弁護士堀鉄平の交渉の奥義!交渉における「勝利の方程式」とは その①
目的を見越した式の構築を図れ
本日は、交渉における勝利の方程式をご紹介します。
最初に野球のお話をします。
先発投手が勝ち投手の権利を得た後、抑え投手に繋ぐまで投げ切れればよいのですが、
6イニングや7イニングを投げて降板することがあります。
その場合、抑えの投手はほとんどのチームが1イニング限定登板ですから、
7回や8回を投げるピッチャーが必要になります。
そこで1イニングや2イニングだけビシッと抑えてくれるピッチャーが近代野球では必要となり、
セットアッパーという「繋げる」中継ぎ投手が注目されるようになりました。
そして、先発投手の後を繋ぐ、セットアッパー及びストッパーに実力のある投手を確保し、
先発投手からの勝利の方程式を敷けるチームが強いチームと言えます。
このような勝利の方程式ですが、実は交渉においても非常に重要です。
例えば、外注先2社に印刷業務を発注している企業が、
印刷コストを下げてもらうためにどのように交渉していけばよいでしょうか。
外注費削減には、実は勝利の方程式があります。
まずは、「よりスキルの高いものを提供してもらうため」と称して、外注先を3社に増やします。
これにより、A社とB社それぞれに毎月1500万円(単価5000円×3000部)の発注をしていたのが、
A社、B社、C社にそれぞれ月1000万円(単価5000円×2000部)ずつの発注となります。
その後、しばらくしてから、「当社も経費削減が至上命題なのですが、取引先企業様に対して、
何もなく値下げしてくれとは言いづらいですので、
発注量を増やす代わりに単価を下げてくれませんか」と交渉します。
そうすると、各社競争の上、見積もりを提示してきますので、
見積もり単価(4000円)の低い2社に対して、発注量を月2000部から3000部に増やします。

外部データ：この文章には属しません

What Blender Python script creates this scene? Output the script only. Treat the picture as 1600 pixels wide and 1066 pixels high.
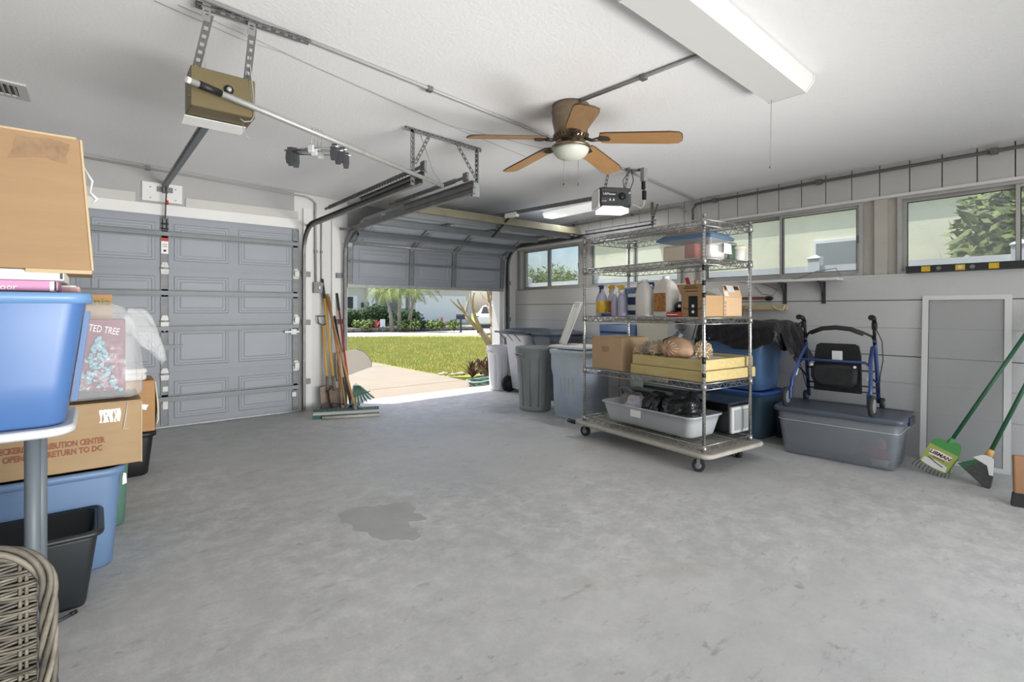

これにより、毎月のコストが、従前の5分の4に減ります。
方程式は簡単です。外注先を増やす→一社当たりの発注量が減る→一社当たりの発注量を増やすからと、
減額をお願いする→二社に戻すことにより一社当たり発注量を増やし、減額に成功する。
この方法は、全体の発注量は以前と何ら変わらないにもかかわらず、
一時、外注先を1社増やすことにより一社当たりの発注量を減らして、各社に価格を競争させ、
価格が下がったら一社当たりの発注量を元に戻しているだけです。
道義的な問題や、下請け法等の法律はおいておくとして、最近、よく見かける手法です。
大事なことは、交渉においても、4を見越して、1→2→3→4と勝利の方程式を敷くことです。